# Dataset section:
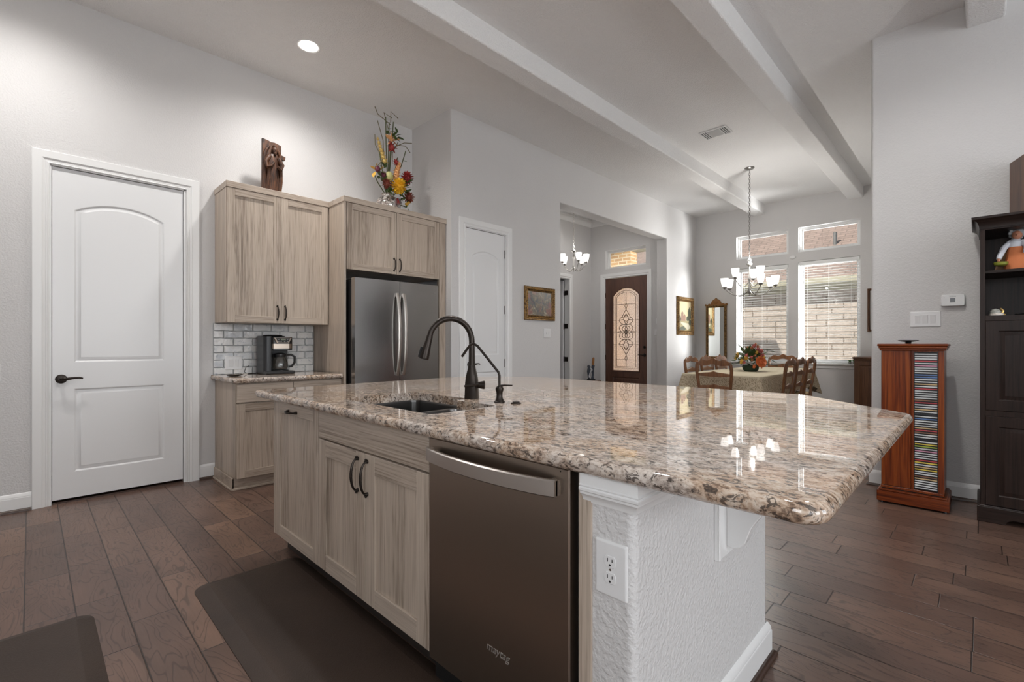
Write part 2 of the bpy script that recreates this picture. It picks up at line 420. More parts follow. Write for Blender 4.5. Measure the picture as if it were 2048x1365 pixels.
round_edges(m, lambda a, b: near(a.x, XE) and near(b.x, XE) and near(a.y, YE) and near(b.y, YE), .018)
struct('wall_right', m, WALL)
RW = [(-.7, .8, .6, 2.9), (1.6, 3.3, .6, 2.9)]
m = MB(); wall_with_holes(m, FX(4.6, -1), -1.0, 4.985, 0, CE, .12, RW); struct('wall_living', m, WALL)
BW = [(1.9, 3.0, .6, 2.9), (3.2, 4.3, .6, 2.9), (-.45, .75, 1.12, 2.3)]  # unseen windows, the last one invented for light close behind the camera
m = MB(); wall_with_holes(m, FY(-1.0, 1), -4.735, 4.6, 0, CE, .12, BW); struct('wall_back', m, WALL)
# added walls against light leaks behind one white door, pantry behind the other
m = MB(); m.box(-5.9, -5.8, -.3, 1.4, 0, CE); m.box(-5.8, -4.87, -.3, -.2, 0, CE); m.box(-5.8, -4.87, 1.3, 1.4, 0, CE); struct('wall_closet', m, WALL)
m = MB(); m.box(-5.4, -5.3, 3.265, 4.28, 0, CE); m.box(-5.3, -4.87, 3.145, 3.265, 0, CE); struct('wall_pantry', m, WALL)
# room beyond the foyer doorway
m = MB()
m.box(-7.2, -7.08, 5.6, 7.9, 0, CE); m.box(-7.08, XF-.12, 5.6, 5.72, 0, CE); m.box(-7.08, XF-.12, 7.78, 7.9, 0, CE)
struct('wall_study', m, WALL)
def window_frame(n, M, u0, u1, v0, v1, depth=.1, mull=(), fw=.04):
    """white frame set back in the hole with its pane"""
    o = bpy.data.objects.new('window_%d' % n, None); C.objects.link(o); o['kind'] = 'structure'
    o.location = M((u0+u1)/2, v0, -depth); WPOS[o.name] = Vector(o.location)
    a = MB()
    for (p0, p1, q0, q1) in ((u0, u0+fw, v0, v1), (u1-fw, u1, v0, v1), (u0+fw, u1-fw, v0, v0+fw), (u0+fw, u1-fw, v1-fw, v1)):
        a.prism(rect(p0, p1, q0, q1), M, -depth-.05, -depth, .004)
    s = fw*.55
    for (p0, p1, q0, q1) in ((u0+fw, u0+fw+s, v0+fw, v1-fw), (u1-fw-s, u1-fw, v0+fw, v1-fw), (u0+fw+s, u1-fw-s, v0+fw, v0+fw+s), (u0+fw+s, u1-fw-s, v1-fw-s, v1-fw)):
        a.prism(rect(p0, p1, q0, q1), M, -depth-.045, -depth-.012, .003)
    for v in mull: a.prism(rect(u0+fw, u1-fw, v-.02, v+.02), M, -depth-.045, -depth-.008, .003)
    build('window_frame', a, TRIM, o)
    g = MB(); g.prism(rect(u0+fw, u1-fw, v0+fw, v1-fw), M, -depth-.034, -depth-.030); build('pane', g, GLASS, o)
    return o
def reveal(o, M, u0, u1, v0, v1, d, t=.004, sides='lrtb'):
    a = MB()
    if 'l' in sides: a.prism(rect(u0, u0+t, v0, v1), M, -d, -.001)
    if 'r' in sides: a.prism(rect(u1-t, u1, v0, v1), M, -d, -.001)
    if 't' in sides: a.prism(rect(u0+t, u1-t, v1-t, v1), M, -d, -.001)
    if 'b' in sides: a.prism(rect(u0+t, u1-t, v0, v0+t), M, -d, -.001)
    build('reveal', a, TRIM, o)
MD = FY(YD)
w1 = window_frame(1, MD, -3.236, -2.359, .83, 2.555); reveal(w1, MD, -3.236, -2.359, .83, 2.555, .1, sides='lr')
w2 = window_frame(2, MD, -2.21, -1.333, .83, 2.57); reveal(w2, MD, -2.21, -1.333, .83, 2.57, .1, sides='lr')
w3 = window_frame(3, MD, -3.236, -2.359, 2.733, 3.163, .08, fw=.035); reveal(w3, MD, -3.236, -2.359, 2.733, 3.163, .08)
w4 = window_frame(4, MD, -2.21, -1.333, 2.738, 3.17, .08, fw=.035); reveal(w4, MD, -2.21, -1.333, 2.738, 3.17, .08)
w5 = window_frame(5, FY(YF), -5.36, -4.464, 2.657, 3.03, .07, fw=.03); reveal(w5, FY(YF), -5.36, -4.464, 2.657, 3.03, .07)
n = 6
for (a_, b_, c_, d_) in RW: window_frame(n, FX(4.6, -1), a_, b_, c_, d_, .05, (2.15,)); n += 1
for (a_, b_, c_, d_) in BW: window_frame(n, FY(-1.0, 1), a_, b_, c_, d_, .05, ((c_+d_)/2,)); n += 1
# sill and apron under the two tall dining windows
m = MB(); m.box(-3.32, -1.25, YD-.055, YD+.1, .805, .832, .008)
m.box(-3.28, -1.29, YD-.016, YD, .745, .805, .004); m.box(-3.29, -1.28, YD-.024, YD, .79, .805, .004)
struct('trim_1', m, TRIM)
# ceiling beams
for i, (x0, x1, y1, y0) in enumerate(((-2.943, -2.737, YD, -1.0), (-1.50, -1.294, YD, -1.0), (-.06, .146, YE, -1.0))):
    m = MB(); m.box(x0, x1, y0, y1, 3.497, CE)
    round_edges(m, lambda a, b: near(a.z, 3.497) and near(b.z, 3.497) and near(a.x, b.x), .018)
    struct('trim_%d' % (2+i), m, CEIL)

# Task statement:
Produce an exact copy of each line of data, skipping embedded images.

# Response for this exercise:
Write part 2 of the bpy script that recreates this picture. It picks up at line 420. More parts follow. Write for Blender 4.5. Measure the picture as if it were 2048x1365 pixels.
round_edges(m, lambda a, b: near(a.x, XE) and near(b.x, XE) and near(a.y, YE) and near(b.y, YE), .018)
struct('wall_right', m, WALL)
RW = [(-.7, .8, .6, 2.9), (1.6, 3.3, .6, 2.9)]
m = MB(); wall_with_holes(m, FX(4.6, -1), -1.0, 4.985, 0, CE, .12, RW); struct('wall_living', m, WALL)
BW = [(1.9, 3.0, .6, 2.9), (3.2, 4.3, .6, 2.9), (-.45, .75, 1.12, 2.3)]  # unseen windows, the last one invented for light close behind the camera
m = MB(); wall_with_holes(m, FY(-1.0, 1), -4.735, 4.6, 0, CE, .12, BW); struct('wall_back', m, WALL)
# added walls against light leaks behind one white door, pantry behind the other
m = MB(); m.box(-5.9, -5.8, -.3, 1.4, 0, CE); m.box(-5.8, -4.87, -.3, -.2, 0, CE); m.box(-5.8, -4.87, 1.3, 1.4, 0, CE); struct('wall_closet', m, WALL)
m = MB(); m.box(-5.4, -5.3, 3.265, 4.28, 0, CE); m.box(-5.3, -4.87, 3.145, 3.265, 0, CE); struct('wall_pantry', m, WALL)
# room beyond the foyer doorway
m = MB()
m.box(-7.2, -7.08, 5.6, 7.9, 0, CE); m.box(-7.08, XF-.12, 5.6, 5.72, 0, CE); m.box(-7.08, XF-.12, 7.78, 7.9, 0, CE)
struct('wall_study', m, WALL)
def window_frame(n, M, u0, u1, v0, v1, depth=.1, mull=(), fw=.04):
    """white frame set back in the hole with its pane"""
    o = bpy.data.objects.new('window_%d' % n, None); C.objects.link(o); o['kind'] = 'structure'
    o.location = M((u0+u1)/2, v0, -depth); WPOS[o.name] = Vector(o.location)
    a = MB()
    for (p0, p1, q0, q1) in ((u0, u0+fw, v0, v1), (u1-fw, u1, v0, v1), (u0+fw, u1-fw, v0, v0+fw), (u0+fw, u1-fw, v1-fw, v1)):
        a.prism(rect(p0, p1, q0, q1), M, -depth-.05, -depth, .004)
    s = fw*.55
    for (p0, p1, q0, q1) in ((u0+fw, u0+fw+s, v0+fw, v1-fw), (u1-fw-s, u1-fw, v0+fw, v1-fw), (u0+fw+s, u1-fw-s, v0+fw, v0+fw+s), (u0+fw+s, u1-fw-s, v1-fw-s, v1-fw)):
        a.prism(rect(p0, p1, q0, q1), M, -depth-.045, -depth-.012, .003)
    for v in mull: a.prism(rect(u0+fw, u1-fw, v-.02, v+.02), M, -depth-.045, -depth-.008, .003)
    build('window_frame', a, TRIM, o)
    g = MB(); g.prism(rect(u0+fw, u1-fw, v0+fw, v1-fw), M, -depth-.034, -depth-.030); build('pane', g, GLASS, o)
    return o
def reveal(o, M, u0, u1, v0, v1, d, t=.004, sides='lrtb'):
    a = MB()
    if 'l' in sides: a.prism(rect(u0, u0+t, v0, v1), M, -d, -.001)
    if 'r' in sides: a.prism(rect(u1-t, u1, v0, v1), M, -d, -.001)
    if 't' in sides: a.prism(rect(u0+t, u1-t, v1-t, v1), M, -d, -.001)
    if 'b' in sides: a.prism(rect(u0+t, u1-t, v0, v0+t), M, -d, -.001)
    build('reveal', a, TRIM, o)
MD = FY(YD)
w1 = window_frame(1, MD, -3.236, -2.359, .83, 2.555); reveal(w1, MD, -3.236, -2.359, .83, 2.555, .1, sides='lr')
w2 = window_frame(2, MD, -2.21, -1.333, .83, 2.57); reveal(w2, MD, -2.21, -1.333, .83, 2.57, .1, sides='lr')
w3 = window_frame(3, MD, -3.236, -2.359, 2.733, 3.163, .08, fw=.035); reveal(w3, MD, -3.236, -2.359, 2.733, 3.163, .08)
w4 = window_frame(4, MD, -2.21, -1.333, 2.738, 3.17, .08, fw=.035); reveal(w4, MD, -2.21, -1.333, 2.738, 3.17, .08)
w5 = window_frame(5, FY(YF), -5.36, -4.464, 2.657, 3.03, .07, fw=.03); reveal(w5, FY(YF), -5.36, -4.464, 2.657, 3.03, .07)
n = 6
for (a_, b_, c_, d_) in RW: window_frame(n, FX(4.6, -1), a_, b_, c_, d_, .05, (2.15,)); n += 1
for (a_, b_, c_, d_) in BW: window_frame(n, FY(-1.0, 1), a_, b_, c_, d_, .05, ((c_+d_)/2,)); n += 1
# sill and apron under the two tall dining windows
m = MB(); m.box(-3.32, -1.25, YD-.055, YD+.1, .805, .832, .008)
m.box(-3.28, -1.29, YD-.016, YD, .745, .805, .004); m.box(-3.29, -1.28, YD-.024, YD, .79, .805, .004)
struct('trim_1', m, TRIM)
# ceiling beams
for i, (x0, x1, y1, y0) in enumerate(((-2.943, -2.737, YD, -1.0), (-1.50, -1.294, YD, -1.0), (-.06, .146, YE, -1.0))):
    m = MB(); m.box(x0, x1, y0, y1, 3.497, CE)
    round_edges(m, lambda a, b: near(a.z, 3.497) and near(b.z, 3.497) and near(a.x, b.x), .018)
    struct('trim_%d' % (2+i), m, CEIL)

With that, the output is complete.